Maximum Binary Tree

Problem Description

Given an integer array nums with no duplicates, construct a maximum binary tree as follows:

1. Create a root node with the maximum value in nums.
2. Recursively build the left subtree using the subarray to the left of the maximum value.
3. Recursively build the right subtree using the subarray to the right of the maximum value.

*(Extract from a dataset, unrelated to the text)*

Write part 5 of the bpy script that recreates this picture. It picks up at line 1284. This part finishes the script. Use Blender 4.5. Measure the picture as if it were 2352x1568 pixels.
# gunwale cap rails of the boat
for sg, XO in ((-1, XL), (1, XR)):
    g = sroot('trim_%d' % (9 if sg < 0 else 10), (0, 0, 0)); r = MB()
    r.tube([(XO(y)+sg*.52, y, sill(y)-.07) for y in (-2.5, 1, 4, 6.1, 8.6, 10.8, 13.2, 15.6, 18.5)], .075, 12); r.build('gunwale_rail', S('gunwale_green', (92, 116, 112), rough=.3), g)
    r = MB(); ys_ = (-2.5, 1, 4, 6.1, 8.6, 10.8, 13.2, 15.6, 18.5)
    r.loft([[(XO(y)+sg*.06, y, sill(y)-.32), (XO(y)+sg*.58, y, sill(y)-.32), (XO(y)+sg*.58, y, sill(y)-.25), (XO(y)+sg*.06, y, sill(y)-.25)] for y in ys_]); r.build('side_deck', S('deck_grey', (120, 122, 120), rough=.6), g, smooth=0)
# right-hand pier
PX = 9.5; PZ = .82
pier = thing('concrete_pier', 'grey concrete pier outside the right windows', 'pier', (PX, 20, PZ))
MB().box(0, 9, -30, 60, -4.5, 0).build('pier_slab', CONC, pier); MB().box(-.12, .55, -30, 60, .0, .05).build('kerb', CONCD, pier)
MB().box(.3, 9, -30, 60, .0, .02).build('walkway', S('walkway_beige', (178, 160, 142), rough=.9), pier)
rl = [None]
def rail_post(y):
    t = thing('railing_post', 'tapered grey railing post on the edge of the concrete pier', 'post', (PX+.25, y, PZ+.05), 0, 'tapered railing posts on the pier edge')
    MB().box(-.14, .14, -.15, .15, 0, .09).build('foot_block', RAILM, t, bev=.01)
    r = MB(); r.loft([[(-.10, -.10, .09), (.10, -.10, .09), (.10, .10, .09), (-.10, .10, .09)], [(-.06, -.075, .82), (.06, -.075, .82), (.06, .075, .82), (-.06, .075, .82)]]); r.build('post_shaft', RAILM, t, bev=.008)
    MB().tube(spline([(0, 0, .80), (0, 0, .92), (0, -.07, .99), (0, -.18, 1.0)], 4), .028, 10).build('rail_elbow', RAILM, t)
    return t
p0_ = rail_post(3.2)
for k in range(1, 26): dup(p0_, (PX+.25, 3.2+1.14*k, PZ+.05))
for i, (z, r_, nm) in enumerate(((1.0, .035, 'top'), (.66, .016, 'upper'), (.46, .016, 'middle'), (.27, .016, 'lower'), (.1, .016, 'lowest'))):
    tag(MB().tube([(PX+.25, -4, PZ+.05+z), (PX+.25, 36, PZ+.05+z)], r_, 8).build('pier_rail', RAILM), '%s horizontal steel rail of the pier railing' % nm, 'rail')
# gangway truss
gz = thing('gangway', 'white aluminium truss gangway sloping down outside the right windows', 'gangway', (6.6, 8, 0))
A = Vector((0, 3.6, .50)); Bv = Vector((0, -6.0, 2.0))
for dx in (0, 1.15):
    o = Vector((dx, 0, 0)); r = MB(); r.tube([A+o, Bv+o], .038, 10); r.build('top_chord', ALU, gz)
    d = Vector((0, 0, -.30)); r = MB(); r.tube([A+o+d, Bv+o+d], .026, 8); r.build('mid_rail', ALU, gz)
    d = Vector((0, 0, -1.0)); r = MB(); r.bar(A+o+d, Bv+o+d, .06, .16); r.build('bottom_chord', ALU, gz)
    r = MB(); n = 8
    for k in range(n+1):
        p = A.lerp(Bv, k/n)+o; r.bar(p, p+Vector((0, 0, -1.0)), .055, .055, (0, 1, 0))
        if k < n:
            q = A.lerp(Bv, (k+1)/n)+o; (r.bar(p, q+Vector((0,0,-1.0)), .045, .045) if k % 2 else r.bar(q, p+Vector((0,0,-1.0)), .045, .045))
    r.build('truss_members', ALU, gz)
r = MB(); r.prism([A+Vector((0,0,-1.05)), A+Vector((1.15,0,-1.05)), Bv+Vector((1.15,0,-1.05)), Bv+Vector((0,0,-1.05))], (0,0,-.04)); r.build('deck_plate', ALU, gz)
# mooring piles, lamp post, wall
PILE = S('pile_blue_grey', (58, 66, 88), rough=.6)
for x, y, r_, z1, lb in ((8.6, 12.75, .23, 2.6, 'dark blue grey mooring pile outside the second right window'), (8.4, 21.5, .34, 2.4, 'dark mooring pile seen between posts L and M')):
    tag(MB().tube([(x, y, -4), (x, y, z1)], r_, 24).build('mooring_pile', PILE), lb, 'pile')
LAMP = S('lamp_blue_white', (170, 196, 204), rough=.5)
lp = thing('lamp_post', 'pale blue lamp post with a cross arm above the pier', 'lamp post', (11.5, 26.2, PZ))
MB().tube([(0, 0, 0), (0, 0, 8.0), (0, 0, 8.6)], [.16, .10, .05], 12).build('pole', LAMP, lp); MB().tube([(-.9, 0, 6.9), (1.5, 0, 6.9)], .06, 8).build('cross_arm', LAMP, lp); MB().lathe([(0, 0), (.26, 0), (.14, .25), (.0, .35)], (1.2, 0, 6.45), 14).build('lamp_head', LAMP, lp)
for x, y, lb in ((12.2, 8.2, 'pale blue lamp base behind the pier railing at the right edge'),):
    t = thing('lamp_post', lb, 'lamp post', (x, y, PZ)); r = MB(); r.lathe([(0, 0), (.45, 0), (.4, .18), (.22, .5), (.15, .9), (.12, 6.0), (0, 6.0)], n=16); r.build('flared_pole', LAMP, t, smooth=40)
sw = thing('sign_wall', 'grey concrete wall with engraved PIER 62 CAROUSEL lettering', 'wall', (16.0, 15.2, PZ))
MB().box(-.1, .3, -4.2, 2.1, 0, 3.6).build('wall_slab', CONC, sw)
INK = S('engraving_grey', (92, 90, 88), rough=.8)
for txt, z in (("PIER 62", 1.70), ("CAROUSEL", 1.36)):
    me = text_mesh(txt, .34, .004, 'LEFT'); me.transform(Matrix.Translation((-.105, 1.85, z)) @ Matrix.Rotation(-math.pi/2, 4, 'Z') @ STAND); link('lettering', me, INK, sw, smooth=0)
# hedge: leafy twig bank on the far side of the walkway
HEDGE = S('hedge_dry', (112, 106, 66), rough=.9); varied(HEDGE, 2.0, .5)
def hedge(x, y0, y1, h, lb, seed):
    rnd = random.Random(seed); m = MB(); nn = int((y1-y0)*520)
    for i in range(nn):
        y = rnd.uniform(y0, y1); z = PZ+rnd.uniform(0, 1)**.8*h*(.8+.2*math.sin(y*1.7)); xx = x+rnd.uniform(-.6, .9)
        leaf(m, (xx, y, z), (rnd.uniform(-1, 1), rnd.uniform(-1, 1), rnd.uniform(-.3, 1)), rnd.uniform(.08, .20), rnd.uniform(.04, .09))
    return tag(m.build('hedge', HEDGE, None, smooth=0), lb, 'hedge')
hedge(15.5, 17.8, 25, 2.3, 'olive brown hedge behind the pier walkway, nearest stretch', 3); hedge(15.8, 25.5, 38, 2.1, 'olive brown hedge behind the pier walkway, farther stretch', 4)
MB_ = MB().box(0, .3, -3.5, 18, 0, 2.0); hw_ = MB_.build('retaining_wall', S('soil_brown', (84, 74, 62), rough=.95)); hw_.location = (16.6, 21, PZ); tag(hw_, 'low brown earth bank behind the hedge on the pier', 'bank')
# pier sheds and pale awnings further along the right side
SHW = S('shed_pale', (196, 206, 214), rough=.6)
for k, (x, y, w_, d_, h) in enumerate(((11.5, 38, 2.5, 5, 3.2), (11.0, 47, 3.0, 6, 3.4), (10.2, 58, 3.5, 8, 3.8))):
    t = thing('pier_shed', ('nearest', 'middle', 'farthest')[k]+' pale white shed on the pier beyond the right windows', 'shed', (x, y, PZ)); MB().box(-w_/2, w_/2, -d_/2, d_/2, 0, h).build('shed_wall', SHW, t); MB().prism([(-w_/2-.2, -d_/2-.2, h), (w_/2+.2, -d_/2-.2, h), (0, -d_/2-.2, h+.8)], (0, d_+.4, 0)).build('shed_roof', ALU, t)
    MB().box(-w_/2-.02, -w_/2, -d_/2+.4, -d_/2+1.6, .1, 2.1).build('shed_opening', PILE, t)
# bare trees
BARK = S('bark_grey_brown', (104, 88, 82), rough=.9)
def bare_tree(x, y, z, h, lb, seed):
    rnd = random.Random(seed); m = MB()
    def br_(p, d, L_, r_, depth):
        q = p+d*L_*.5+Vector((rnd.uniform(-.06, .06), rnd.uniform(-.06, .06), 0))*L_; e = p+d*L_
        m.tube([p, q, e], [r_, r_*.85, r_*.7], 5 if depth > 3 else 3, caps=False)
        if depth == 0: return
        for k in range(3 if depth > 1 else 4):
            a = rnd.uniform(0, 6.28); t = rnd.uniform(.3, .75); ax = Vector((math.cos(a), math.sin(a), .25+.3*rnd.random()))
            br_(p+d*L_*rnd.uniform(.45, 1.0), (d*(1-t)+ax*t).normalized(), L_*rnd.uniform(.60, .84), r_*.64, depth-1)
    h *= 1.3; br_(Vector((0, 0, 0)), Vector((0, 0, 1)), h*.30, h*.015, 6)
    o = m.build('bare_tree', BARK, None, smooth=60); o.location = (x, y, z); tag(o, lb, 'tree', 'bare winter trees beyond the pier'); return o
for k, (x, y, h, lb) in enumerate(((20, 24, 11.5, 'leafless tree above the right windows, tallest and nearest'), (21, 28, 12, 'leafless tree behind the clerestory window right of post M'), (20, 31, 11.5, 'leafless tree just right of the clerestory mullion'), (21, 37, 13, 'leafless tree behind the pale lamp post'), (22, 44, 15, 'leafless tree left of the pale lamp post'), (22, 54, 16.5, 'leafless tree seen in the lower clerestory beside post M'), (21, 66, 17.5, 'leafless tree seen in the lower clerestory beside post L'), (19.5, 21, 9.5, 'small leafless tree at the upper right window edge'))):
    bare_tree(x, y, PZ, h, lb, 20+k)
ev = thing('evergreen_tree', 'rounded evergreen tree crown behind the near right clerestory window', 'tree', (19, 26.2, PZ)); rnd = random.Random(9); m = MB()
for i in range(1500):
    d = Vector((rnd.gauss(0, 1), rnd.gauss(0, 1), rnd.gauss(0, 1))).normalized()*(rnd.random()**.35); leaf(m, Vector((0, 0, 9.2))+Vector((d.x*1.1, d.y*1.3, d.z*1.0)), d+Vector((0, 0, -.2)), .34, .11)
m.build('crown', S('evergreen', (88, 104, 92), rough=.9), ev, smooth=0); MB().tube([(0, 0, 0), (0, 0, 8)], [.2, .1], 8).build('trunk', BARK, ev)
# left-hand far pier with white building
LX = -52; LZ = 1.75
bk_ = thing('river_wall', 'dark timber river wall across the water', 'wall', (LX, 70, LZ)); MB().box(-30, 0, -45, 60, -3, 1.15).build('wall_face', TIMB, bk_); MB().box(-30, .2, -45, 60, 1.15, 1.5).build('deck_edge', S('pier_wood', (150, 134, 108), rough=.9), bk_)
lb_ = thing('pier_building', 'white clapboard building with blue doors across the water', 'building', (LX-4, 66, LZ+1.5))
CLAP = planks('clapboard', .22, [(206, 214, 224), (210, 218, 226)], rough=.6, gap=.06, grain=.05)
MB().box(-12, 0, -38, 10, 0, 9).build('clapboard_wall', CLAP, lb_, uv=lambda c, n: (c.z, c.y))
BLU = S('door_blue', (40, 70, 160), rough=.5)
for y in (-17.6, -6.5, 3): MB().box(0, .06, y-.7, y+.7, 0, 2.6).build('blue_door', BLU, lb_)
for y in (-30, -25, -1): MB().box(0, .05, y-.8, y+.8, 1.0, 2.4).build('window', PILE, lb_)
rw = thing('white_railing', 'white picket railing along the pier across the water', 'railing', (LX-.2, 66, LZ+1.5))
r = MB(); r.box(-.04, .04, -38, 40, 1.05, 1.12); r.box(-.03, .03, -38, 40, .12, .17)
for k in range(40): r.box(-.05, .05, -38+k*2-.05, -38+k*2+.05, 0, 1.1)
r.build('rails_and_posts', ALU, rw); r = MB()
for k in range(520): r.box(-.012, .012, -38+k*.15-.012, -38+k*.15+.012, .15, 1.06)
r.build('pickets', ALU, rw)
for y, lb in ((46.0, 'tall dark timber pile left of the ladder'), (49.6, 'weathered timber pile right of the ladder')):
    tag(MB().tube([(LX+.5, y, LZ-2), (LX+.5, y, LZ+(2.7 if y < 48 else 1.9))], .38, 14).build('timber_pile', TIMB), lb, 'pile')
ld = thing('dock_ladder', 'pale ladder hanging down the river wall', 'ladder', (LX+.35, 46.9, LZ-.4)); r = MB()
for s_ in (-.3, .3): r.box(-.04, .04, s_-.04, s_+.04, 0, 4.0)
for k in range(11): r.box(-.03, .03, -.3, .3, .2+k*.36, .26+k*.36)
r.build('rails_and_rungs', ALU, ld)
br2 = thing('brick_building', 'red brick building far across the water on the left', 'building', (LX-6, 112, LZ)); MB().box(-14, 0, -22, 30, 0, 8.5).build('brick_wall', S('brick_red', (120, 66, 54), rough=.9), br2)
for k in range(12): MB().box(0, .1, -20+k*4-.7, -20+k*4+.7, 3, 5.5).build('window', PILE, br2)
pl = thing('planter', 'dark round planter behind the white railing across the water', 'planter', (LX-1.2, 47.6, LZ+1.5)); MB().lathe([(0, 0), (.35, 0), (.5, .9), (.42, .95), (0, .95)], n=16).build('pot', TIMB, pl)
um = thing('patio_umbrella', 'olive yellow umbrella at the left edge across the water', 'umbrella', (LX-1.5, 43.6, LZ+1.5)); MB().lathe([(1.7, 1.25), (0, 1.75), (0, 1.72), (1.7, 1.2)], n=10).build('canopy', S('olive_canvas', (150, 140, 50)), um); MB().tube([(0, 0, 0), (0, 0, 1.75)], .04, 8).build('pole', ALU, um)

Return the constructed maximum binary tree.

Naive Approach

A straightforward approach is to recursively find the maximum element in the array, create a node for it, and then recursively call the function for the left and right subarrays. This approach involves repeatedly scanning subarrays to find the maximum element.

Code (Python)

class TreeNode:
    def __init__(self, val=0, left=None, right=None):
        self.val = val
        self.left = left
        self.right = right

def constructMaximumBinaryTree(nums):
    if not nums:
        return None

    max_val = max(nums)
    max_index = nums.index(max_val)

    root = TreeNode(max_val)
    root.left = constructMaximumBinaryTree(nums[:max_index])
    root.right = constructMaximumBinaryTree(nums[max_index+1:])

    return root

Time Complexity

The time complexity is O(n^2) in the worst case, where n is the number of elements in nums. This is because, in each recursive call, we find the maximum element in O(n) time and make two recursive calls on subarrays.

Space Complexity

The space complexity is O(n) due to the recursion stack. In the worst case (e.g., sorted array), the recursion depth can be n.

Optimal Approach

A more efficient approach involves using a stack to keep track of potentially larger elements. This method reduces the time complexity by avoiding repeated scans for the maximum element. The algorithm processes the array from left to right, maintaining a stack of nodes that could be part of the left subtree of the current node.

Algorithm

1. Initialize an empty stack.
2. Iterate through the nums array.
3. For each element, create a new node.
4. While the stack is not empty and the top element of the stack has a value less than the current element, pop elements from the stack and make them the left child of the current node.
5. If the stack is not empty, make the current node the right child of the top element of the stack.
6. Push the current node onto the stack.
7. After processing all elements, the last element remaining in the stack is the root of the tree.

Code (Python)

class TreeNode:
    def __init__(self, val=0, left=None, right=None):
        self.val = val
        self.left = left
        self.right = right

def constructMaximumBinaryTreeOptimal(nums):
    stack = []
    for num in nums:
        node = TreeNode(num)
        while stack and stack[-1].val < num:
            node.left = stack.pop()
        if stack:
            stack[-1].right = node
        stack.append(node)
    return stack[0] if stack else None

Time Complexity

The time complexity is O(n), where n is the number of elements in nums. Each element is pushed onto the stack once and popped at most once.

Space Complexity

The space complexity is O(n) because, in the worst-case scenario (e.g., a sorted array), all elements could be stored in the stack.

Edge Cases

• Empty input array: Return None.
• Single-element array: Return a tree with a single node.
• Array with duplicate elements (although the problem states there are no duplicates): The algorithm would still work, but the definition of a maximum binary tree would be ambiguous with duplicate values.

Summary

The optimal approach using a stack provides a more efficient way to construct the maximum binary tree with a time complexity of O(n) compared to the naive approach's O(n^2) time complexity. Both approaches have a space complexity of O(n).